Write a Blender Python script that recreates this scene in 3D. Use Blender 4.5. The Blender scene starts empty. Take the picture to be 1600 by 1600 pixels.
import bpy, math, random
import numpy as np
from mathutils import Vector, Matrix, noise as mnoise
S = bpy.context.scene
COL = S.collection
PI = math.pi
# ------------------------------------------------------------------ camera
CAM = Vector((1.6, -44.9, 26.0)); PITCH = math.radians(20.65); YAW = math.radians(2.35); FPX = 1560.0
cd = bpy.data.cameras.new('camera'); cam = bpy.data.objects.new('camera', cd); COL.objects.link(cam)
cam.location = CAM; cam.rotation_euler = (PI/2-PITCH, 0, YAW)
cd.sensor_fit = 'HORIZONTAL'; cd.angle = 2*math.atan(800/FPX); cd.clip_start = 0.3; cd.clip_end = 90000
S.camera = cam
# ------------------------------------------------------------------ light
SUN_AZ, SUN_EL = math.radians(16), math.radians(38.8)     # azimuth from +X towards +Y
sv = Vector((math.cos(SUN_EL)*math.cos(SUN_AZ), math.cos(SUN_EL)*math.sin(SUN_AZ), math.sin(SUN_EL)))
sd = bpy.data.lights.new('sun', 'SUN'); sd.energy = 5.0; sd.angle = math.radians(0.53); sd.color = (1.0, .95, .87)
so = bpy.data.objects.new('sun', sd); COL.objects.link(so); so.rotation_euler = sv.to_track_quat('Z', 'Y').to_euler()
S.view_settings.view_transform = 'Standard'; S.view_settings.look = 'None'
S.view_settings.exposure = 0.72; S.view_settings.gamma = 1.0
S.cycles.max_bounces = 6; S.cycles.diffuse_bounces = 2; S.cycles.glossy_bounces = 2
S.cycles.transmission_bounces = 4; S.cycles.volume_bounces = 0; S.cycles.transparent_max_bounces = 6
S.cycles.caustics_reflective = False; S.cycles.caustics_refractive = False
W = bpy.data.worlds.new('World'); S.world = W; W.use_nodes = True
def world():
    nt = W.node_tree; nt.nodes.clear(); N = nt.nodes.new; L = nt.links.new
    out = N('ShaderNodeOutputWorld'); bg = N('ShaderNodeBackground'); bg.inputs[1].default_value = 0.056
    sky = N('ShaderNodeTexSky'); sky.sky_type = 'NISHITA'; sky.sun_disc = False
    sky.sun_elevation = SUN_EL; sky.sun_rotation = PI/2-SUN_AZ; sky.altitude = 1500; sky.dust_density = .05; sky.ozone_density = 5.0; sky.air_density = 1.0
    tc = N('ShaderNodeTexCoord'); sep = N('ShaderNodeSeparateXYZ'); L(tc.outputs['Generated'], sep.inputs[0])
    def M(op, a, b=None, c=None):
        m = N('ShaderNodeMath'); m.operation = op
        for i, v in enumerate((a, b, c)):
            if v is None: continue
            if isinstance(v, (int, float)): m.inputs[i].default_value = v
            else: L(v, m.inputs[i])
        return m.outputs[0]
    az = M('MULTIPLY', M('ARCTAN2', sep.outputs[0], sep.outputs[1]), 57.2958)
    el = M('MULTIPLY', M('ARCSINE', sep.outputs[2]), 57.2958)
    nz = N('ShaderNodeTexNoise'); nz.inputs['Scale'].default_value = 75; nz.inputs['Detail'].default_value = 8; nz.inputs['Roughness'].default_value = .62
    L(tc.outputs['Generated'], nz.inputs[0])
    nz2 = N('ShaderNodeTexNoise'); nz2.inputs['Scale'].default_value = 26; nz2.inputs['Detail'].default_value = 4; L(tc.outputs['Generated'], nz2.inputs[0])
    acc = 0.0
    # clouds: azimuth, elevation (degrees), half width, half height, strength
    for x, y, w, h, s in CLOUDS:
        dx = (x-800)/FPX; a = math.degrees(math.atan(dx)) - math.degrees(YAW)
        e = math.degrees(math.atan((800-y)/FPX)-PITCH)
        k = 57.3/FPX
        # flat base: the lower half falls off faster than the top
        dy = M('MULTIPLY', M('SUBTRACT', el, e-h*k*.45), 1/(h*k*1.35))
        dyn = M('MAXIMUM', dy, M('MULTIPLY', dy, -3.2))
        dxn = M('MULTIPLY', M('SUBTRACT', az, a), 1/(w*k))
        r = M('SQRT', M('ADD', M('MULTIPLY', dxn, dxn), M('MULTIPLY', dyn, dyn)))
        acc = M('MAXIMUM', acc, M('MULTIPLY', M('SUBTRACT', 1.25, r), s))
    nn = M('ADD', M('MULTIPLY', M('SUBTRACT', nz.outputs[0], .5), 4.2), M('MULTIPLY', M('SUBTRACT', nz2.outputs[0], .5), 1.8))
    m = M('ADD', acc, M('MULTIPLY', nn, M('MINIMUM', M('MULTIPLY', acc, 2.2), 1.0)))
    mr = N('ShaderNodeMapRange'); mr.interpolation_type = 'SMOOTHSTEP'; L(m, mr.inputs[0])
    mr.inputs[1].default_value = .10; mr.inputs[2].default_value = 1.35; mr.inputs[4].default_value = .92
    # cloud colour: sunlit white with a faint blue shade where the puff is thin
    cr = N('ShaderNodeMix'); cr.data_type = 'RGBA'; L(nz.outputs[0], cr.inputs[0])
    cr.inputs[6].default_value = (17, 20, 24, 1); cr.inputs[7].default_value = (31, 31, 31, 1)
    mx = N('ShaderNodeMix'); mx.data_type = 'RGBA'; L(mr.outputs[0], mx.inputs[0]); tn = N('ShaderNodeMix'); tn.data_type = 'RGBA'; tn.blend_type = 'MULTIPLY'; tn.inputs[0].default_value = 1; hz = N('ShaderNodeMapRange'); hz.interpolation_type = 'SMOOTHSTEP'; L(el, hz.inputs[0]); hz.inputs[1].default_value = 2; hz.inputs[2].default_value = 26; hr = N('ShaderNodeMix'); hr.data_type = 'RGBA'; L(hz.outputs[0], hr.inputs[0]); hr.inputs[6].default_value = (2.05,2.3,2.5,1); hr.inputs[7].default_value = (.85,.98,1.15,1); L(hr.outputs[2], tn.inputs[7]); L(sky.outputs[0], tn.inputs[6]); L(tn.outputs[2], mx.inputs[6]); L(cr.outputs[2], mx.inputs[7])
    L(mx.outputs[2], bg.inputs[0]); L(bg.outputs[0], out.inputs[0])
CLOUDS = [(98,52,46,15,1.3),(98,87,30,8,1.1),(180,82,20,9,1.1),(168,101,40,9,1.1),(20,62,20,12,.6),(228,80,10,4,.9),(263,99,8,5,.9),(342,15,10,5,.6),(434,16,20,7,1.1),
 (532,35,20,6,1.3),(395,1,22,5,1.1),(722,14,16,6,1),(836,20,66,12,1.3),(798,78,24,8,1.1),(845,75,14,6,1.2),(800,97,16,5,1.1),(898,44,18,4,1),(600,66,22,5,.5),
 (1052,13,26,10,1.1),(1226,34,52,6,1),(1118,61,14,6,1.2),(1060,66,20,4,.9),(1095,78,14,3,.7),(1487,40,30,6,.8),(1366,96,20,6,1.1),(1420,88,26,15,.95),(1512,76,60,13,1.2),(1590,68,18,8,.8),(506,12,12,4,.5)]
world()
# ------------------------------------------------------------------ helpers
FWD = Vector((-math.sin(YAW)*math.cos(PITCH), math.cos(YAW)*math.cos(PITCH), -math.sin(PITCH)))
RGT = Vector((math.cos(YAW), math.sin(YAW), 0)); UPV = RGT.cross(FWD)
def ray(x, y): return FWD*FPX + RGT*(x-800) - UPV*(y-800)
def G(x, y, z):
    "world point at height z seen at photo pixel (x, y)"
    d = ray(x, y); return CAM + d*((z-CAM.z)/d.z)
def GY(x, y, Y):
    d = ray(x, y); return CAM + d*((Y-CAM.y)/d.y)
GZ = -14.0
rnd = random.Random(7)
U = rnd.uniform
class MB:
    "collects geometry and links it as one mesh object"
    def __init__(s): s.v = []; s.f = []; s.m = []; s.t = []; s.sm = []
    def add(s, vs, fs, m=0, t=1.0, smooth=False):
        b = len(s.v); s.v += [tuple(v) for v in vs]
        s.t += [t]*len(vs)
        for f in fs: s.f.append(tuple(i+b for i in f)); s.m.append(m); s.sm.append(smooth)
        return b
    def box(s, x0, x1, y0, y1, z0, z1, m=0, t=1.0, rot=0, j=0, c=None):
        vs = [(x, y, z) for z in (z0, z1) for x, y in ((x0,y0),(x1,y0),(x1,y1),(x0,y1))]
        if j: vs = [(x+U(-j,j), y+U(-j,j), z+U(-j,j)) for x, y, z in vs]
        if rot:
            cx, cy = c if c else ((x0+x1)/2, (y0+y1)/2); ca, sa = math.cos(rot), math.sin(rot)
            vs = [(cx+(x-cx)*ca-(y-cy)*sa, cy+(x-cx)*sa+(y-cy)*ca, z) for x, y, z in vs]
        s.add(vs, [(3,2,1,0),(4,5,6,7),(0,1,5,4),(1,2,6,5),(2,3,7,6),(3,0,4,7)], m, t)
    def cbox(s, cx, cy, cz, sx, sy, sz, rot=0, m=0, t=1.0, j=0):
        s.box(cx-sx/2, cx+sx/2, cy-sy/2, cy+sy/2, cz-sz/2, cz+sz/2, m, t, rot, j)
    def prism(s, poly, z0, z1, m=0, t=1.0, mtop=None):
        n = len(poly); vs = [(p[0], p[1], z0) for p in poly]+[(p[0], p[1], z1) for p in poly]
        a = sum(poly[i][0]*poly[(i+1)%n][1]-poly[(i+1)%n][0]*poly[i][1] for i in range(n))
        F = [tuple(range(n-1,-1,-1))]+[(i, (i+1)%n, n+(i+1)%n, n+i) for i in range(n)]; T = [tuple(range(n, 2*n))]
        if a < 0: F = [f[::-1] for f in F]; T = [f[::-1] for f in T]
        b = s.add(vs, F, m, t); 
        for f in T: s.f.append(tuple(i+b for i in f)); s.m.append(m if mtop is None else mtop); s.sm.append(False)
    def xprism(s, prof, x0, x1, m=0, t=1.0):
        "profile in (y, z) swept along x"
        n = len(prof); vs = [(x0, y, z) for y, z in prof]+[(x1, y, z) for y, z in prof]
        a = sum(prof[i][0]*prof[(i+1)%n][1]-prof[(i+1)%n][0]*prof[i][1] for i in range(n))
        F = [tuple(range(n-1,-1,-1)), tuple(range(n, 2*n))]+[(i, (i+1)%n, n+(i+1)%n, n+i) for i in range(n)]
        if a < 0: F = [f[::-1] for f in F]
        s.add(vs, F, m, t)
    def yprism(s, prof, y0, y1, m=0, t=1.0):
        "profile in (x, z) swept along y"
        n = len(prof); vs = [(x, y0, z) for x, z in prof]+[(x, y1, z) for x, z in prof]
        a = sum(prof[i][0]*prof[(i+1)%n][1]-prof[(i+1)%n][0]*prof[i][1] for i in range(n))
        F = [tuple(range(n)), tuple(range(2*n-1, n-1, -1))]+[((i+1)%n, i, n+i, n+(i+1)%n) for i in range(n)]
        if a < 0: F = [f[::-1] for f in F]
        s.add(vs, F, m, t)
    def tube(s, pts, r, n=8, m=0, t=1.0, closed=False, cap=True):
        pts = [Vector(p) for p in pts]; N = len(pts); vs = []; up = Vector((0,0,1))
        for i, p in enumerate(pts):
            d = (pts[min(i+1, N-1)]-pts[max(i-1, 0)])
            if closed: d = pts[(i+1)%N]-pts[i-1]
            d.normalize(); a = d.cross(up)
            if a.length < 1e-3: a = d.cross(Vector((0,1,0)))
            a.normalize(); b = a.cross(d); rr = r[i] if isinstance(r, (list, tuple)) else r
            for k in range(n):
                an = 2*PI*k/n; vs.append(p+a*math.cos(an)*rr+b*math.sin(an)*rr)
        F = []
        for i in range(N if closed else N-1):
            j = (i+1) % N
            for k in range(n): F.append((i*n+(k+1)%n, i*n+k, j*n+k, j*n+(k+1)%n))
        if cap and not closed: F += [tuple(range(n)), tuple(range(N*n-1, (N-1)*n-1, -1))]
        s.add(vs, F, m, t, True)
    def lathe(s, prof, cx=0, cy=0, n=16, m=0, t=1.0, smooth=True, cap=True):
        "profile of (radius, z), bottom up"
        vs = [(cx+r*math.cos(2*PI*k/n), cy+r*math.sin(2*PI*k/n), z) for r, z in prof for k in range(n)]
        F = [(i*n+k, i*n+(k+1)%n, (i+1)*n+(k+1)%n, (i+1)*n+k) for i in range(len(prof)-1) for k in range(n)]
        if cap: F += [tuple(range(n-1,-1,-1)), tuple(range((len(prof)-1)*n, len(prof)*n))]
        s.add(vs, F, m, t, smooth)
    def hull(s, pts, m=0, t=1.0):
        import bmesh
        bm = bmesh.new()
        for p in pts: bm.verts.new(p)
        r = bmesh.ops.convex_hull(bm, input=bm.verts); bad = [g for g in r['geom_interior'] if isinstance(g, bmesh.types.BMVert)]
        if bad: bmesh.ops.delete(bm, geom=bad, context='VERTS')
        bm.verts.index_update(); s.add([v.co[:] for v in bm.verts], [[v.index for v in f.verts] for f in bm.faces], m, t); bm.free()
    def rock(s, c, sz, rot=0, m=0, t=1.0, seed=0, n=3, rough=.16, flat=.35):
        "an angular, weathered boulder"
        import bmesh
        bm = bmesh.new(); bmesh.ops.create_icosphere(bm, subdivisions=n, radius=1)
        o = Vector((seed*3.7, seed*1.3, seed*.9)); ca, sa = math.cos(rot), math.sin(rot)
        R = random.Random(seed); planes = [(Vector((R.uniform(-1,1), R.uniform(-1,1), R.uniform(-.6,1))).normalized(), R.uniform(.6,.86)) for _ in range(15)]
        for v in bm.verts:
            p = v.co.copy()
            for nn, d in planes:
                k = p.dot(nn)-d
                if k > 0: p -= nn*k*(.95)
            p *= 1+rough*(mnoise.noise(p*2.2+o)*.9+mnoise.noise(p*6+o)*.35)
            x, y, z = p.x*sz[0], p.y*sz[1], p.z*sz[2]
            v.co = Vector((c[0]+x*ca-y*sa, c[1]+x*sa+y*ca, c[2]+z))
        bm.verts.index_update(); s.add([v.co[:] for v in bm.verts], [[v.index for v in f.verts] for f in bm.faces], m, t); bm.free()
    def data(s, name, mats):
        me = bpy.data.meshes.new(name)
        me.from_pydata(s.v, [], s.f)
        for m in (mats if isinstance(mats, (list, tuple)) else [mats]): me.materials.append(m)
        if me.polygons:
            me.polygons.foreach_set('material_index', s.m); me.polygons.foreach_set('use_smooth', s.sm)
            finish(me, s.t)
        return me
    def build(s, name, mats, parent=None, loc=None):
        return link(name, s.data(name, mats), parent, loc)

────

:: EXERCISE REQUIREMENTS ::
Looking at the data above, show all lines where the word "scene" occurs.

:: CORRECT RESPONSE ::
Write a Blender Python script that recreates this scene in 3D. Use Blender 4.5. The Blender scene starts empty. Take the picture to be 1600 by 1600 pixels.
S = bpy.context.scene